Given material:

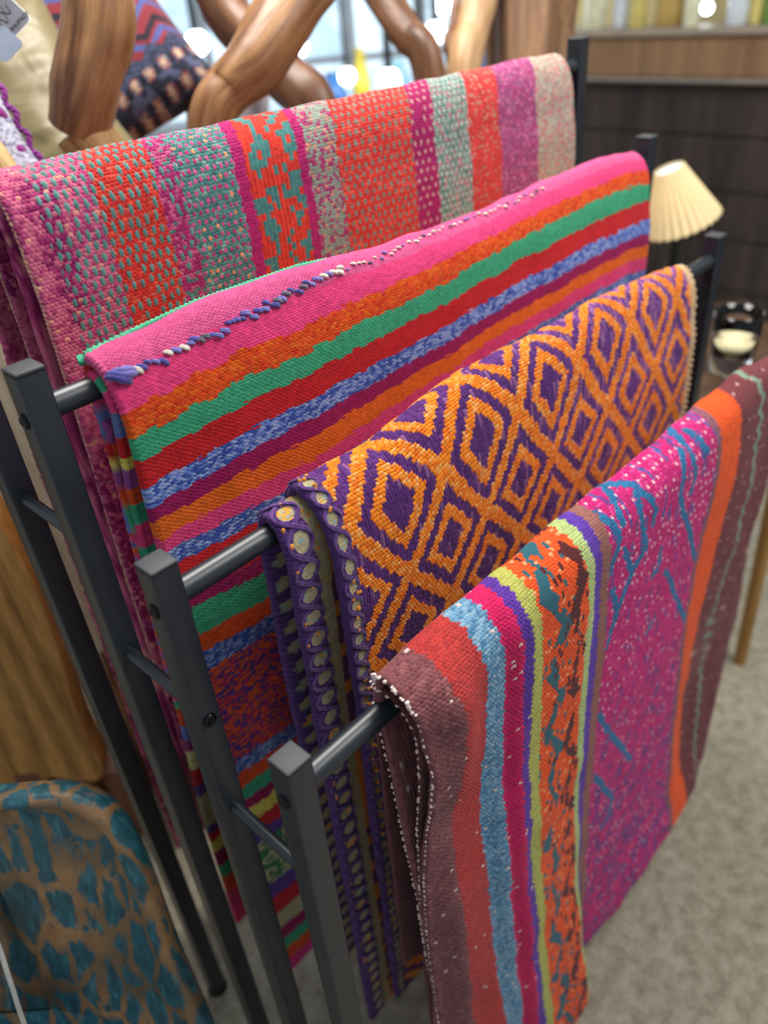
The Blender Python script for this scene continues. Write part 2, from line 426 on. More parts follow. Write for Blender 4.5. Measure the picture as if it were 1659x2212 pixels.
# ---- blanket on the top rail: speckled bands along the rail
D1 = Drape(0, RZ[0], ([0, 1.2], [.029, .028]), .05, [0, 1.2], [.05, .1, .2, .5, 1.2], [[.047, .051, .05, .036, .03], [.043, .05, .053, .05, .03]], .04, .05, ([0, .1, .35, .6, 1.3], [0, -.005, .0, .06, .13]))
MOTIF = ["RRRTRRRTTRRR", "RRRTRRTRRRTT", "RRRTTRRRTTTT", "RRTTTTRRRTRT", "RTTRTTRRRTTT", "RTTTTRRRRRTR", "RRTRRRTRTRRR", "RRRRRRRRRTTT", "RRRTTTRTRTTT", "TTTRTTRTTTTR",
         "TTTTRTRRRRTT", "RRTRRRRRTRRT", "RTTTRRRRRTTR", "RTTTTRRRRTRR", "RRTTRRRTRRRR", "RRRTRRTRRRRT", "RRRTRRRTRTTT", "TTTRRRTRRRTT", "RTTRRRRTRRTR", "RRTTRRRRTTRR"]
MB = np.array([[1.0 if c == 'T' else 0.0 for c in r] for r in MOTIF])
def canon1(u, s):
    return u - np.interp(u, [.1, .2, .5, .6, 1.1], [.007, .017, .018, .036, .03]) * np.clip(1 - np.abs(s) / .075, 0, 1)
def dots(u, s, du, ds, ru, rs, k=0, jit=.25):
    r = np.floor(s / ds); x = u / du + .5 * np.mod(r, 2); c = np.floor(x)
    a = (x - c - .5 + (hsh(c, r, k) - .5) * jit) * du / ru; b = (s / ds - r - .5 + (hsh(c, r, k + 1) - .5) * jit) * ds / rs
    return np.clip(1 - a * a - b * b, 0, 1), c, r
def motif1(u, s):
    a = np.clip((u - .380) / .086 * 12, 0, 11.999); b = np.mod((s - .022) / .0092, 20)
    return MB[b.astype(int), a.astype(int)]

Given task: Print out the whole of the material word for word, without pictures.

Worked answer:
The Blender Python script for this scene continues. Write part 2, from line 426 on. More parts follow. Write for Blender 4.5. Measure the picture as if it were 1659x2212 pixels.
# ---- blanket on the top rail: speckled bands along the rail
D1 = Drape(0, RZ[0], ([0, 1.2], [.029, .028]), .05, [0, 1.2], [.05, .1, .2, .5, 1.2], [[.047, .051, .05, .036, .03], [.043, .05, .053, .05, .03]], .04, .05, ([0, .1, .35, .6, 1.3], [0, -.005, .0, .06, .13]))
MOTIF = ["RRRTRRRTTRRR", "RRRTRRTRRRTT", "RRRTTRRRTTTT", "RRTTTTRRRTRT", "RTTRTTRRRTTT", "RTTTTRRRRRTR", "RRTRRRTRTRRR", "RRRRRRRRRTTT", "RRRTTTRTRTTT", "TTTRTTRTTTTR",
         "TTTTRTRRRRTT", "RRTRRRRRTRRT", "RTTTRRRRRTTR", "RTTTTRRRRTRR", "RRTTRRRTRRRR", "RRRTRRTRRRRT", "RRRTRRRTRTTT", "TTTRRRTRRRTT", "RTTRRRRTRRTR", "RRTTRRRRTTRR"]
MB = np.array([[1.0 if c == 'T' else 0.0 for c in r] for r in MOTIF])
def canon1(u, s):
    return u - np.interp(u, [.1, .2, .5, .6, 1.1], [.007, .017, .018, .036, .03]) * np.clip(1 - np.abs(s) / .075, 0, 1)
def dots(u, s, du, ds, ru, rs, k=0, jit=.25):
    r = np.floor(s / ds); x = u / du + .5 * np.mod(r, 2); c = np.floor(x)
    a = (x - c - .5 + (hsh(c, r, k) - .5) * jit) * du / ru; b = (s / ds - r - .5 + (hsh(c, r, k + 1) - .5) * jit) * ds / rs
    return np.clip(1 - a * a - b * b, 0, 1), c, r
def motif1(u, s):
    a = np.clip((u - .380) / .086 * 12, 0, 11.999); b = np.mod((s - .022) / .0092, 20)
    return MB[b.astype(int), a.astype(int)]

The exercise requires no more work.